>> start SUPPLIED MATERIAL
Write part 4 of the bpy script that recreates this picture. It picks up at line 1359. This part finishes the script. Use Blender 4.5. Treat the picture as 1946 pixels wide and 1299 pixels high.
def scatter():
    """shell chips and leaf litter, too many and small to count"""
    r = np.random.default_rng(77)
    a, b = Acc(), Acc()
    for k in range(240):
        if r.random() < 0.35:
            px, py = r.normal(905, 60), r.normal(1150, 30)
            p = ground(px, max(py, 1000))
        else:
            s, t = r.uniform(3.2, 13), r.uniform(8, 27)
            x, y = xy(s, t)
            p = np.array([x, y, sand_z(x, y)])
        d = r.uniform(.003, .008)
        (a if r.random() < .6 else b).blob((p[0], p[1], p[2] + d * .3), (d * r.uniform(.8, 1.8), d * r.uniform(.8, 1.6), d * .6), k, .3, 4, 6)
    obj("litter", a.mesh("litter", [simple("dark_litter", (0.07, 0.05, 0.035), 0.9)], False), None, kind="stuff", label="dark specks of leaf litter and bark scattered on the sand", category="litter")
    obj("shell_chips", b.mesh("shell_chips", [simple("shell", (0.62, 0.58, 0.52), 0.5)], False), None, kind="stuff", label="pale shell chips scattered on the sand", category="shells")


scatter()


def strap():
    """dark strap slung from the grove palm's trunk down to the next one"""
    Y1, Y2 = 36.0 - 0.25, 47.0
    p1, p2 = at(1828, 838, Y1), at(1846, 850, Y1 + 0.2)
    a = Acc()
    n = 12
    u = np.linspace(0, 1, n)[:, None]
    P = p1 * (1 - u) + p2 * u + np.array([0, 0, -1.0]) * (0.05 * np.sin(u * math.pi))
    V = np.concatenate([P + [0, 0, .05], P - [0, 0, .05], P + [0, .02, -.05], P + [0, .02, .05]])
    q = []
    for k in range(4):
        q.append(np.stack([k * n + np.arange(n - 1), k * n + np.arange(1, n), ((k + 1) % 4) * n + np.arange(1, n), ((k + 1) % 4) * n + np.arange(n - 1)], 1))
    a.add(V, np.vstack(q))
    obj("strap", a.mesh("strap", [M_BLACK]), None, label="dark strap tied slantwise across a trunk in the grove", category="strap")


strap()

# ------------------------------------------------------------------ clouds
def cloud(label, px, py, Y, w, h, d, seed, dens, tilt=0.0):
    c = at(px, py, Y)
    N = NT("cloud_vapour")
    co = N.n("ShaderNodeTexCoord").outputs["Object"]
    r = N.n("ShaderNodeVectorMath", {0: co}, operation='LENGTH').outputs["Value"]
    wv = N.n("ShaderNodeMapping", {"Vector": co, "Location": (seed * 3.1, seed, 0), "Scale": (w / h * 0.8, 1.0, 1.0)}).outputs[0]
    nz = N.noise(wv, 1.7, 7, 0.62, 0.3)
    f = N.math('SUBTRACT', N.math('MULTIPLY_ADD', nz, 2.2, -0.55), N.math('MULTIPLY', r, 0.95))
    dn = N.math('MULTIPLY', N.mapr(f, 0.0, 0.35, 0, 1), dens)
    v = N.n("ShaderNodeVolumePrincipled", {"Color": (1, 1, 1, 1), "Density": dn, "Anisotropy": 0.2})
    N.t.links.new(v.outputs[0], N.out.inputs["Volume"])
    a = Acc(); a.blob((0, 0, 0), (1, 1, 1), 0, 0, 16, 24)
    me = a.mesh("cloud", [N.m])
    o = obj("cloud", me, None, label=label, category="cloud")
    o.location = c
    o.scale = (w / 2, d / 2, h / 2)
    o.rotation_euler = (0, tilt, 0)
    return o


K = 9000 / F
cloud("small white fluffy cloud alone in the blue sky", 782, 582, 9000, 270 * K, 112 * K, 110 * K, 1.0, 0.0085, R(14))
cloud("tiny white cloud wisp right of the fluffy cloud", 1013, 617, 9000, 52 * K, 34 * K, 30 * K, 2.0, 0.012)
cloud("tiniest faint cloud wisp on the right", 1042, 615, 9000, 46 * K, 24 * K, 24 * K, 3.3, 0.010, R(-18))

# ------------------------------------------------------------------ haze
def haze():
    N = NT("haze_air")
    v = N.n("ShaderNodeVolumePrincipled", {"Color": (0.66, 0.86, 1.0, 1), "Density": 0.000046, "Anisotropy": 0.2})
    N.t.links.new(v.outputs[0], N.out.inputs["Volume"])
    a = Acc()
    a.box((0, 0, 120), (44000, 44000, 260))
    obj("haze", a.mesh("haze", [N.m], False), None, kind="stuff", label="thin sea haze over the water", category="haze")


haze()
>> end SUPPLIED MATERIAL
=== GIVEN EXERCISE ===
Would you reproduce the material above in full, exactly as given?

=== SOLUTION TO THIS PROBLEM ===
Write part 4 of the bpy script that recreates this picture. It picks up at line 1359. This part finishes the script. Use Blender 4.5. Treat the picture as 1946 pixels wide and 1299 pixels high.
def scatter():
    """shell chips and leaf litter, too many and small to count"""
    r = np.random.default_rng(77)
    a, b = Acc(), Acc()
    for k in range(240):
        if r.random() < 0.35:
            px, py = r.normal(905, 60), r.normal(1150, 30)
            p = ground(px, max(py, 1000))
        else:
            s, t = r.uniform(3.2, 13), r.uniform(8, 27)
            x, y = xy(s, t)
            p = np.array([x, y, sand_z(x, y)])
        d = r.uniform(.003, .008)
        (a if r.random() < .6 else b).blob((p[0], p[1], p[2] + d * .3), (d * r.uniform(.8, 1.8), d * r.uniform(.8, 1.6), d * .6), k, .3, 4, 6)
    obj("litter", a.mesh("litter", [simple("dark_litter", (0.07, 0.05, 0.035), 0.9)], False), None, kind="stuff", label="dark specks of leaf litter and bark scattered on the sand", category="litter")
    obj("shell_chips", b.mesh("shell_chips", [simple("shell", (0.62, 0.58, 0.52), 0.5)], False), None, kind="stuff", label="pale shell chips scattered on the sand", category="shells")


scatter()


def strap():
    """dark strap slung from the grove palm's trunk down to the next one"""
    Y1, Y2 = 36.0 - 0.25, 47.0
    p1, p2 = at(1828, 838, Y1), at(1846, 850, Y1 + 0.2)
    a = Acc()
    n = 12
    u = np.linspace(0, 1, n)[:, None]
    P = p1 * (1 - u) + p2 * u + np.array([0, 0, -1.0]) * (0.05 * np.sin(u * math.pi))
    V = np.concatenate([P + [0, 0, .05], P - [0, 0, .05], P + [0, .02, -.05], P + [0, .02, .05]])
    q = []
    for k in range(4):
        q.append(np.stack([k * n + np.arange(n - 1), k * n + np.arange(1, n), ((k + 1) % 4) * n + np.arange(1, n), ((k + 1) % 4) * n + np.arange(n - 1)], 1))
    a.add(V, np.vstack(q))
    obj("strap", a.mesh("strap", [M_BLACK]), None, label="dark strap tied slantwise across a trunk in the grove", category="strap")


strap()

# ------------------------------------------------------------------ clouds
def cloud(label, px, py, Y, w, h, d, seed, dens, tilt=0.0):
    c = at(px, py, Y)
    N = NT("cloud_vapour")
    co = N.n("ShaderNodeTexCoord").outputs["Object"]
    r = N.n("ShaderNodeVectorMath", {0: co}, operation='LENGTH').outputs["Value"]
    wv = N.n("ShaderNodeMapping", {"Vector": co, "Location": (seed * 3.1, seed, 0), "Scale": (w / h * 0.8, 1.0, 1.0)}).outputs[0]
    nz = N.noise(wv, 1.7, 7, 0.62, 0.3)
    f = N.math('SUBTRACT', N.math('MULTIPLY_ADD', nz, 2.2, -0.55), N.math('MULTIPLY', r, 0.95))
    dn = N.math('MULTIPLY', N.mapr(f, 0.0, 0.35, 0, 1), dens)
    v = N.n("ShaderNodeVolumePrincipled", {"Color": (1, 1, 1, 1), "Density": dn, "Anisotropy": 0.2})
    N.t.links.new(v.outputs[0], N.out.inputs["Volume"])
    a = Acc(); a.blob((0, 0, 0), (1, 1, 1), 0, 0, 16, 24)
    me = a.mesh("cloud", [N.m])
    o = obj("cloud", me, None, label=label, category="cloud")
    o.location = c
    o.scale = (w / 2, d / 2, h / 2)
    o.rotation_euler = (0, tilt, 0)
    return o


K = 9000 / F
cloud("small white fluffy cloud alone in the blue sky", 782, 582, 9000, 270 * K, 112 * K, 110 * K, 1.0, 0.0085, R(14))
cloud("tiny white cloud wisp right of the fluffy cloud", 1013, 617, 9000, 52 * K, 34 * K, 30 * K, 2.0, 0.012)
cloud("tiniest faint cloud wisp on the right", 1042, 615, 9000, 46 * K, 24 * K, 24 * K, 3.3, 0.010, R(-18))

# ------------------------------------------------------------------ haze
def haze():
    N = NT("haze_air")
    v = N.n("ShaderNodeVolumePrincipled", {"Color": (0.66, 0.86, 1.0, 1), "Density": 0.000046, "Anisotropy": 0.2})
    N.t.links.new(v.outputs[0], N.out.inputs["Volume"])
    a = Acc()
    a.box((0, 0, 120), (44000, 44000, 260))
    obj("haze", a.mesh("haze", [N.m], False), None, kind="stuff", label="thin sea haze over the water", category="haze")


haze()